Alternately, David Schweickart proposes a flat-rate tax on capital assets to replace all other business taxes. This "capital assets tax" is collected and invested by the central government. Funds are dispersed throughout society, first to regions and communities on a per capita basis, then to public banks in accordance with past performance, then to those firms with profitable project proposals. Profitable projects that promise increased employment are favored over those that do not. At each level, national, regional and local, legislatures decide what portion of their funds is to be used for public capital expenditures, then send the remainder to the next lower level. Associated with most banks are entrepreneurial divisions, which promote firm expansion and new firm creation. For large (regional or national) enterprises, local investment banks are complemented by regional and national investment banks. These too would be public institutions that receive their funds from the national investment fund.

Banks are public, not private, institutions that make grants, not loans, to business enterprises. According to Schweickart, these grants do not represent "free money", since an investment grant counts as an addition to the capital assets of the enterprise, upon which the capital-asset tax must be paid. Thus the capital assets tax functions as an interest rate. A bank grant is essentially a loan requiring interest payments but no repayment of principal.
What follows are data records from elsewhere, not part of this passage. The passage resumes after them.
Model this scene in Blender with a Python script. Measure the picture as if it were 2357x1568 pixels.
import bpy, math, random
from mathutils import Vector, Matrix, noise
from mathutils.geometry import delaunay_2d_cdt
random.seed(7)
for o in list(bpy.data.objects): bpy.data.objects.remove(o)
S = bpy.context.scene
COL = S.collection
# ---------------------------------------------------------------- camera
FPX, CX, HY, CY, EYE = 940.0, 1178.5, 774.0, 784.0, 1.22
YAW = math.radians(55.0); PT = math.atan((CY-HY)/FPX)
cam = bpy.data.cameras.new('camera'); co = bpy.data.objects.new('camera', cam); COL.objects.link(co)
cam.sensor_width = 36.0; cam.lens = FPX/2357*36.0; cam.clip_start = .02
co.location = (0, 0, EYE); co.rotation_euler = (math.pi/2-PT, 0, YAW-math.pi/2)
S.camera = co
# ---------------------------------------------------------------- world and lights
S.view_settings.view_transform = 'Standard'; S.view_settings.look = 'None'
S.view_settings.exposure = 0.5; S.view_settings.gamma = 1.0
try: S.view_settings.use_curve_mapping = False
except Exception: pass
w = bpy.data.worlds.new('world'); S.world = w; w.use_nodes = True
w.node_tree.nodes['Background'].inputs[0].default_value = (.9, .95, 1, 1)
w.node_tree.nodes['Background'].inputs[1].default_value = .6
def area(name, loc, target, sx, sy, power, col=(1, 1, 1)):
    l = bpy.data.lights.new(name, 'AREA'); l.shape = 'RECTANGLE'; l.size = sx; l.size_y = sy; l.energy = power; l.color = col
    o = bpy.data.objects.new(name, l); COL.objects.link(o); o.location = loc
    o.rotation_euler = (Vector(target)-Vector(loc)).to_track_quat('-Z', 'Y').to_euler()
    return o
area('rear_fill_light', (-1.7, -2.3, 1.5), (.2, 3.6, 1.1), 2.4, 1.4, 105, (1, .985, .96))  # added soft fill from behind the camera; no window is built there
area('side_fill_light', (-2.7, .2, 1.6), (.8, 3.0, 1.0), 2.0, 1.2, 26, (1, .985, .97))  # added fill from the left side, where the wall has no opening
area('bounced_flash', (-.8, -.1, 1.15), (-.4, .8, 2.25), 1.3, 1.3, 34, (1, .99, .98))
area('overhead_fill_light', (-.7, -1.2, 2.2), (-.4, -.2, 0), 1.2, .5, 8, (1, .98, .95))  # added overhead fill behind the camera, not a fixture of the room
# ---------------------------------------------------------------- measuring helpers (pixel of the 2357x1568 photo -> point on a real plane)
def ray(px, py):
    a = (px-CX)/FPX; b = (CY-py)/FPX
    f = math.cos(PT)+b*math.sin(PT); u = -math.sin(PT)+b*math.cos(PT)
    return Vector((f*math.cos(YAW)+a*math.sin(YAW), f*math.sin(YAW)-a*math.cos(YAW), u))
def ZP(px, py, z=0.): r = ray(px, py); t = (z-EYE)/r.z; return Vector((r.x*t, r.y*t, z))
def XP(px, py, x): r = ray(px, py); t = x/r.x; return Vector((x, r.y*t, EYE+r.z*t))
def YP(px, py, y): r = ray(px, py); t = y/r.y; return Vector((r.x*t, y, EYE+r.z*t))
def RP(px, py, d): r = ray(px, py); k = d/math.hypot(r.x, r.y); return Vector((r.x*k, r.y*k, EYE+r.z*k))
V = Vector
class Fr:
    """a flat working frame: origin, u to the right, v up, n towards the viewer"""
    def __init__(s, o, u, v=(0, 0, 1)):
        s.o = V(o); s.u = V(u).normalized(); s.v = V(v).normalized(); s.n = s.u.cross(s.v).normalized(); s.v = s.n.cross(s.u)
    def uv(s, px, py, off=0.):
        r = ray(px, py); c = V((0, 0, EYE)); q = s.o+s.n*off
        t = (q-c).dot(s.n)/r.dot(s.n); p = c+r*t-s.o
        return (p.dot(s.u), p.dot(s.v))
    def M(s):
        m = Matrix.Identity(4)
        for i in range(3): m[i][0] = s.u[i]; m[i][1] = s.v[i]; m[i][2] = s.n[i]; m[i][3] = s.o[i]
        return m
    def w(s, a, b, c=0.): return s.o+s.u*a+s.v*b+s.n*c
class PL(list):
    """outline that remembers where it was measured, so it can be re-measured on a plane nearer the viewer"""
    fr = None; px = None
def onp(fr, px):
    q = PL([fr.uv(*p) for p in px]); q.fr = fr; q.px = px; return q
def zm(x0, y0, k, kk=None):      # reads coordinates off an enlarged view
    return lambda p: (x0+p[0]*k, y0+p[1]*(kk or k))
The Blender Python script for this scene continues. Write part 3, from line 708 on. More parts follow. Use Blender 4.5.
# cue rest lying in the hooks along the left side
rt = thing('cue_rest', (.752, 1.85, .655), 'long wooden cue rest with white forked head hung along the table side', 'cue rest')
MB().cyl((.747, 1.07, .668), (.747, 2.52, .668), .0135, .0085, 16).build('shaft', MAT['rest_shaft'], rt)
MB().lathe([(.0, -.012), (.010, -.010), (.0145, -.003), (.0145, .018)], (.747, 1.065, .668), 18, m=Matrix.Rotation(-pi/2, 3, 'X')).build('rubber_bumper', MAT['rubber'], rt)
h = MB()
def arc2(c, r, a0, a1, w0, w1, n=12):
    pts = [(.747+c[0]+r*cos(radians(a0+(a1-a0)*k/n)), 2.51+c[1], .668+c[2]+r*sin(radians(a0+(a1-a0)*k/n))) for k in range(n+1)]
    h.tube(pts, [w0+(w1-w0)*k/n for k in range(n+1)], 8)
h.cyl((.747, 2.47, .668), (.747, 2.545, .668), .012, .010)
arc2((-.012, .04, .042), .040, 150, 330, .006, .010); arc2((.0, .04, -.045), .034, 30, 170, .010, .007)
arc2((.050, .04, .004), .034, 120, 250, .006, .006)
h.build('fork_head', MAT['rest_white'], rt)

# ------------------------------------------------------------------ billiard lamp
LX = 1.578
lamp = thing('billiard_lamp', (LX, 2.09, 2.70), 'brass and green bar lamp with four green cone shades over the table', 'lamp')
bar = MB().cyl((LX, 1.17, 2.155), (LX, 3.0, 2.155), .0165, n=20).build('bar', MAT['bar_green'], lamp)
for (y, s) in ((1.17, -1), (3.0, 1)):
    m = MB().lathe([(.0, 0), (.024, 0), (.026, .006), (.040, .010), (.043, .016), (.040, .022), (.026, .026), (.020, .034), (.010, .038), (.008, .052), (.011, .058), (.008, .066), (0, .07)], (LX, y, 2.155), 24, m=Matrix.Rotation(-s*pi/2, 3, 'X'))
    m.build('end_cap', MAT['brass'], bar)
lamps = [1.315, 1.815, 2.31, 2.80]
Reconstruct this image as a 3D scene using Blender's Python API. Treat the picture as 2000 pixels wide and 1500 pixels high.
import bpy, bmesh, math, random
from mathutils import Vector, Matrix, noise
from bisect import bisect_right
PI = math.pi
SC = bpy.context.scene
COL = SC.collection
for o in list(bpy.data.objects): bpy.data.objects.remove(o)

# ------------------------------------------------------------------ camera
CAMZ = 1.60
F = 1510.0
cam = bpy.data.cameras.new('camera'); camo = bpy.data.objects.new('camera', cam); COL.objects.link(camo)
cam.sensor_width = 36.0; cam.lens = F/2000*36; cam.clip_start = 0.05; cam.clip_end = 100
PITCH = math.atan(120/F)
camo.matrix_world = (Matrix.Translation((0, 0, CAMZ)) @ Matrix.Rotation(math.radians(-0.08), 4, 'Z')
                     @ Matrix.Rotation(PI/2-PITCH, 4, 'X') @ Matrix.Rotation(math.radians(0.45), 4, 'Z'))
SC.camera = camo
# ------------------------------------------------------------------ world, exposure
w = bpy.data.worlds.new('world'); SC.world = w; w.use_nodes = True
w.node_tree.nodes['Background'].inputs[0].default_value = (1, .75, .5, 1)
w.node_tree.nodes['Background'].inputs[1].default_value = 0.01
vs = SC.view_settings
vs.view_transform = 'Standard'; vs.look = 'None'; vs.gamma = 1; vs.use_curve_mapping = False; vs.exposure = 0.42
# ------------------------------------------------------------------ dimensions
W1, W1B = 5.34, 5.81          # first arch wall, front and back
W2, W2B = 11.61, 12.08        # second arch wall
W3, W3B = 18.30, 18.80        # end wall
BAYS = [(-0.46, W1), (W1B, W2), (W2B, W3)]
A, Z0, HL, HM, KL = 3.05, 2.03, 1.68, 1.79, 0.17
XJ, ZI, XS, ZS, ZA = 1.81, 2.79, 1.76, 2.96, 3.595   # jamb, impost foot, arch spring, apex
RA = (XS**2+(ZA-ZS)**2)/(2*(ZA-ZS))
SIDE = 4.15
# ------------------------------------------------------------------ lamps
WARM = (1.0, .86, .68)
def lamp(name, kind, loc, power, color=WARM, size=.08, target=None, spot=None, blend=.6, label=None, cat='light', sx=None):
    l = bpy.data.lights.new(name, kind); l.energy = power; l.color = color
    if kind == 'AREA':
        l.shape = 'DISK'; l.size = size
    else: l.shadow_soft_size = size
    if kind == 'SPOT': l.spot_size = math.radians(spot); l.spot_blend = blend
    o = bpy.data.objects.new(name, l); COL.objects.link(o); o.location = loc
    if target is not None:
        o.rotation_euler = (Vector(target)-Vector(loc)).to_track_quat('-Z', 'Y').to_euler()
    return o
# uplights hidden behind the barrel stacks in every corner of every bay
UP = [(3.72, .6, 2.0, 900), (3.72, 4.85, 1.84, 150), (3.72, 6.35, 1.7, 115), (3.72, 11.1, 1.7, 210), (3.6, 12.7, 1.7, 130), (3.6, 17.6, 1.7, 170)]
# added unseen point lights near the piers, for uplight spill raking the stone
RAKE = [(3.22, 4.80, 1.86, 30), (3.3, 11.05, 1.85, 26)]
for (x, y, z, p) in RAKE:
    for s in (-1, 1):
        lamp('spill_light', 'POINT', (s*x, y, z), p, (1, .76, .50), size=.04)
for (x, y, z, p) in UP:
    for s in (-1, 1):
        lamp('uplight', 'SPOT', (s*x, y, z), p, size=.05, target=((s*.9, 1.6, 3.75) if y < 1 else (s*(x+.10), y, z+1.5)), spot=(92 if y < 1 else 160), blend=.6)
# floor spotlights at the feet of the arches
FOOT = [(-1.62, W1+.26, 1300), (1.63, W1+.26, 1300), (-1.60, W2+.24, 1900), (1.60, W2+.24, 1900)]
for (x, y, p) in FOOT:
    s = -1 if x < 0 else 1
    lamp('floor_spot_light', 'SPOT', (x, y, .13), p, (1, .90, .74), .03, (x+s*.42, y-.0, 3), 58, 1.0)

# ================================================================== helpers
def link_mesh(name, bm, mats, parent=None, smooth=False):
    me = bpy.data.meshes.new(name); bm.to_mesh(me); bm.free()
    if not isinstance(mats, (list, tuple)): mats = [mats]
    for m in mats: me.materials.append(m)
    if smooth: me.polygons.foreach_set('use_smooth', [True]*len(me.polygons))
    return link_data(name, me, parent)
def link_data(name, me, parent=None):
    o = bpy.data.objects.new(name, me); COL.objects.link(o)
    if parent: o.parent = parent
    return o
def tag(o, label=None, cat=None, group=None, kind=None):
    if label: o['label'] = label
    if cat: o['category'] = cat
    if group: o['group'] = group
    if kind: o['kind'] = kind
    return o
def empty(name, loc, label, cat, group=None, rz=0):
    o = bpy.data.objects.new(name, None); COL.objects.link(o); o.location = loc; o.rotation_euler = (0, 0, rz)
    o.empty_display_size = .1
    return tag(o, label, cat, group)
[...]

While an economy of worker-self-managed enterprises might tend toward lower unemployment than under capitalism - because banks are mandated to consistently prioritize investment projects that would increase employment - Schweickart notes that it does not guarantee full employment. Social control of investment serves to increase employment. If the market provides insufficient employment, the public sector becomes the employer of last resort. The original formulation of the U.S. Humphrey-Hawkins Act of 1978 assumed that only in this way could full employment be assured in a market economy. Economic Democracy adopts this approach. Social control of investment then blocks the cyclical unemployment typical of capitalism.